▶ COLLECTED DATA:
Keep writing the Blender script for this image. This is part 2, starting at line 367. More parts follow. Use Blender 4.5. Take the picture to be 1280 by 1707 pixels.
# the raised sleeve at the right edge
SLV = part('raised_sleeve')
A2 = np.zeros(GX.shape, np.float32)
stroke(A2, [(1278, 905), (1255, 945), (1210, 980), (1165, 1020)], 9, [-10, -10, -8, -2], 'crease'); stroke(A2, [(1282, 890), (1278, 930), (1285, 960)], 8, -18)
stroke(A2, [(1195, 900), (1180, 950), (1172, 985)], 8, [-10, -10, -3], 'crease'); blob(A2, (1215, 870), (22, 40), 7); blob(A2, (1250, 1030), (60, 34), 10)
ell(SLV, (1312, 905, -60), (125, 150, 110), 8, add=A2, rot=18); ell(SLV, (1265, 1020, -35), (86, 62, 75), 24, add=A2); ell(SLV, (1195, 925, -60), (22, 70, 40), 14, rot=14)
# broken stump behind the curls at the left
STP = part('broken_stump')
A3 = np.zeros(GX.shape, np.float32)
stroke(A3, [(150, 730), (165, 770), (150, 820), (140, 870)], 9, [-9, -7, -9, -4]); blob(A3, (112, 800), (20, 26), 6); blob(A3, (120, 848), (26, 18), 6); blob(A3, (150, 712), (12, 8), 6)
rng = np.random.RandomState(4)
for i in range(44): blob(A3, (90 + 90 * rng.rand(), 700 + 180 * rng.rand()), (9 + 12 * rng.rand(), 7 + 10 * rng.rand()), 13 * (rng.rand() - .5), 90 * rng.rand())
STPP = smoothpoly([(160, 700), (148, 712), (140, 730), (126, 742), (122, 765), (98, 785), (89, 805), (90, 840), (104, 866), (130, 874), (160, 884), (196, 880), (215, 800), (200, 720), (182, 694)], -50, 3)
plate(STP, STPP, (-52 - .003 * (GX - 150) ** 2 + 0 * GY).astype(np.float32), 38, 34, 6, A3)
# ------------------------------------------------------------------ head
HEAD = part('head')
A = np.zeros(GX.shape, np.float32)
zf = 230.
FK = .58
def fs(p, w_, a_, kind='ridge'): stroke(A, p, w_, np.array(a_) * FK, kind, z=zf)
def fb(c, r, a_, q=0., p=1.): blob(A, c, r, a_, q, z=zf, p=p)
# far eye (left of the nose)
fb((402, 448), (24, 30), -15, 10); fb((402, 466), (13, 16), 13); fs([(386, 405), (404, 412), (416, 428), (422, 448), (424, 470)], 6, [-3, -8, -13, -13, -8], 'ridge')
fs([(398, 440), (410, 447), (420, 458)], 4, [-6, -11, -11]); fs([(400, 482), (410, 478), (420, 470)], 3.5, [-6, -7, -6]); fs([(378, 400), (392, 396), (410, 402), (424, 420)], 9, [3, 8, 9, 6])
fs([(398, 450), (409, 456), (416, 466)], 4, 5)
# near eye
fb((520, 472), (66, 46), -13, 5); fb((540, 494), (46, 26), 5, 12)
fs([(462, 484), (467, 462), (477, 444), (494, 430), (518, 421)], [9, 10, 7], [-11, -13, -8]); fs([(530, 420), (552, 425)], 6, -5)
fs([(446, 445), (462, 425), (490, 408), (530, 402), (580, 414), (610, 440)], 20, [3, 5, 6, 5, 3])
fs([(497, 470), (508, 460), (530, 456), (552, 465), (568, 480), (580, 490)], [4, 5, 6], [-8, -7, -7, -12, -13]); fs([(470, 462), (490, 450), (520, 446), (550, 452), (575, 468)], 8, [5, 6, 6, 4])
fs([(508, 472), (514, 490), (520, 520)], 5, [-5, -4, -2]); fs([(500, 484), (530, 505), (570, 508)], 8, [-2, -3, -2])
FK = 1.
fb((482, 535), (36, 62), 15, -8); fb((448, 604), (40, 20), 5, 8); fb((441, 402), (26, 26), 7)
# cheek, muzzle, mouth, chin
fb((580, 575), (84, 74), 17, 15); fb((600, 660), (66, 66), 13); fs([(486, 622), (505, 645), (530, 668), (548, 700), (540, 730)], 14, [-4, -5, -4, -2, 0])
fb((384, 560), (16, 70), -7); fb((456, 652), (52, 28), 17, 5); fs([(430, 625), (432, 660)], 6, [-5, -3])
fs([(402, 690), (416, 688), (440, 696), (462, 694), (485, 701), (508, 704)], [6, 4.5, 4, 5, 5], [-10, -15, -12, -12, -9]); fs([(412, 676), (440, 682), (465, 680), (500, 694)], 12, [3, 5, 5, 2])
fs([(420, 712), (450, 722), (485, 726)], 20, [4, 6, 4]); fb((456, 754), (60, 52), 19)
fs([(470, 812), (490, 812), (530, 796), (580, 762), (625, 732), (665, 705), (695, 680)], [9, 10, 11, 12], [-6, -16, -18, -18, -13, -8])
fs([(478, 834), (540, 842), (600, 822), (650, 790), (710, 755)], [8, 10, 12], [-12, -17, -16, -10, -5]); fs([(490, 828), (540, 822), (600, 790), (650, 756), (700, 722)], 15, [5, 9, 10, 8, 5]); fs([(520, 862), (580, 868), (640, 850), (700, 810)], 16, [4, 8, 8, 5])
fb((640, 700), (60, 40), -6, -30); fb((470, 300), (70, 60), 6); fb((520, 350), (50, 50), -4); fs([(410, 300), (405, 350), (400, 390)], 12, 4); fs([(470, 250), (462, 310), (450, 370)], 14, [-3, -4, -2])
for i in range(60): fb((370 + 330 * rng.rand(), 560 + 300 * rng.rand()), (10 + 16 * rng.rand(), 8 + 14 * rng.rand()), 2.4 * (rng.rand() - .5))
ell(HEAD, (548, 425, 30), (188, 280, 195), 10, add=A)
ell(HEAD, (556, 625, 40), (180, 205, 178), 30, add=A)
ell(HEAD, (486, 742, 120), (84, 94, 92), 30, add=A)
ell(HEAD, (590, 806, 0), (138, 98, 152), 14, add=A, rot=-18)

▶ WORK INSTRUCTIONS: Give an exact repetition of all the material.

▶ CORRECT RESULT:
Keep writing the Blender script for this image. This is part 2, starting at line 367. More parts follow. Use Blender 4.5. Take the picture to be 1280 by 1707 pixels.
# the raised sleeve at the right edge
SLV = part('raised_sleeve')
A2 = np.zeros(GX.shape, np.float32)
stroke(A2, [(1278, 905), (1255, 945), (1210, 980), (1165, 1020)], 9, [-10, -10, -8, -2], 'crease'); stroke(A2, [(1282, 890), (1278, 930), (1285, 960)], 8, -18)
stroke(A2, [(1195, 900), (1180, 950), (1172, 985)], 8, [-10, -10, -3], 'crease'); blob(A2, (1215, 870), (22, 40), 7); blob(A2, (1250, 1030), (60, 34), 10)
ell(SLV, (1312, 905, -60), (125, 150, 110), 8, add=A2, rot=18); ell(SLV, (1265, 1020, -35), (86, 62, 75), 24, add=A2); ell(SLV, (1195, 925, -60), (22, 70, 40), 14, rot=14)
# broken stump behind the curls at the left
STP = part('broken_stump')
A3 = np.zeros(GX.shape, np.float32)
stroke(A3, [(150, 730), (165, 770), (150, 820), (140, 870)], 9, [-9, -7, -9, -4]); blob(A3, (112, 800), (20, 26), 6); blob(A3, (120, 848), (26, 18), 6); blob(A3, (150, 712), (12, 8), 6)
rng = np.random.RandomState(4)
for i in range(44): blob(A3, (90 + 90 * rng.rand(), 700 + 180 * rng.rand()), (9 + 12 * rng.rand(), 7 + 10 * rng.rand()), 13 * (rng.rand() - .5), 90 * rng.rand())
STPP = smoothpoly([(160, 700), (148, 712), (140, 730), (126, 742), (122, 765), (98, 785), (89, 805), (90, 840), (104, 866), (130, 874), (160, 884), (196, 880), (215, 800), (200, 720), (182, 694)], -50, 3)
plate(STP, STPP, (-52 - .003 * (GX - 150) ** 2 + 0 * GY).astype(np.float32), 38, 34, 6, A3)
# ------------------------------------------------------------------ head
HEAD = part('head')
A = np.zeros(GX.shape, np.float32)
zf = 230.
FK = .58
def fs(p, w_, a_, kind='ridge'): stroke(A, p, w_, np.array(a_) * FK, kind, z=zf)
def fb(c, r, a_, q=0., p=1.): blob(A, c, r, a_, q, z=zf, p=p)
# far eye (left of the nose)
fb((402, 448), (24, 30), -15, 10); fb((402, 466), (13, 16), 13); fs([(386, 405), (404, 412), (416, 428), (422, 448), (424, 470)], 6, [-3, -8, -13, -13, -8], 'ridge')
fs([(398, 440), (410, 447), (420, 458)], 4, [-6, -11, -11]); fs([(400, 482), (410, 478), (420, 470)], 3.5, [-6, -7, -6]); fs([(378, 400), (392, 396), (410, 402), (424, 420)], 9, [3, 8, 9, 6])
fs([(398, 450), (409, 456), (416, 466)], 4, 5)
# near eye
fb((520, 472), (66, 46), -13, 5); fb((540, 494), (46, 26), 5, 12)
fs([(462, 484), (467, 462), (477, 444), (494, 430), (518, 421)], [9, 10, 7], [-11, -13, -8]); fs([(530, 420), (552, 425)], 6, -5)
fs([(446, 445), (462, 425), (490, 408), (530, 402), (580, 414), (610, 440)], 20, [3, 5, 6, 5, 3])
fs([(497, 470), (508, 460), (530, 456), (552, 465), (568, 480), (580, 490)], [4, 5, 6], [-8, -7, -7, -12, -13]); fs([(470, 462), (490, 450), (520, 446), (550, 452), (575, 468)], 8, [5, 6, 6, 4])
fs([(508, 472), (514, 490), (520, 520)], 5, [-5, -4, -2]); fs([(500, 484), (530, 505), (570, 508)], 8, [-2, -3, -2])
FK = 1.
fb((482, 535), (36, 62), 15, -8); fb((448, 604), (40, 20), 5, 8); fb((441, 402), (26, 26), 7)
# cheek, muzzle, mouth, chin
fb((580, 575), (84, 74), 17, 15); fb((600, 660), (66, 66), 13); fs([(486, 622), (505, 645), (530, 668), (548, 700), (540, 730)], 14, [-4, -5, -4, -2, 0])
fb((384, 560), (16, 70), -7); fb((456, 652), (52, 28), 17, 5); fs([(430, 625), (432, 660)], 6, [-5, -3])
fs([(402, 690), (416, 688), (440, 696), (462, 694), (485, 701), (508, 704)], [6, 4.5, 4, 5, 5], [-10, -15, -12, -12, -9]); fs([(412, 676), (440, 682), (465, 680), (500, 694)], 12, [3, 5, 5, 2])
fs([(420, 712), (450, 722), (485, 726)], 20, [4, 6, 4]); fb((456, 754), (60, 52), 19)
fs([(470, 812), (490, 812), (530, 796), (580, 762), (625, 732), (665, 705), (695, 680)], [9, 10, 11, 12], [-6, -16, -18, -18, -13, -8])
fs([(478, 834), (540, 842), (600, 822), (650, 790), (710, 755)], [8, 10, 12], [-12, -17, -16, -10, -5]); fs([(490, 828), (540, 822), (600, 790), (650, 756), (700, 722)], 15, [5, 9, 10, 8, 5]); fs([(520, 862), (580, 868), (640, 850), (700, 810)], 16, [4, 8, 8, 5])
fb((640, 700), (60, 40), -6, -30); fb((470, 300), (70, 60), 6); fb((520, 350), (50, 50), -4); fs([(410, 300), (405, 350), (400, 390)], 12, 4); fs([(470, 250), (462, 310), (450, 370)], 14, [-3, -4, -2])
for i in range(60): fb((370 + 330 * rng.rand(), 560 + 300 * rng.rand()), (10 + 16 * rng.rand(), 8 + 14 * rng.rand()), 2.4 * (rng.rand() - .5))
ell(HEAD, (548, 425, 30), (188, 280, 195), 10, add=A)
ell(HEAD, (556, 625, 40), (180, 205, 178), 30, add=A)
ell(HEAD, (486, 742, 120), (84, 94, 92), 30, add=A)
ell(HEAD, (590, 806, 0), (138, 98, 152), 14, add=A, rot=-18)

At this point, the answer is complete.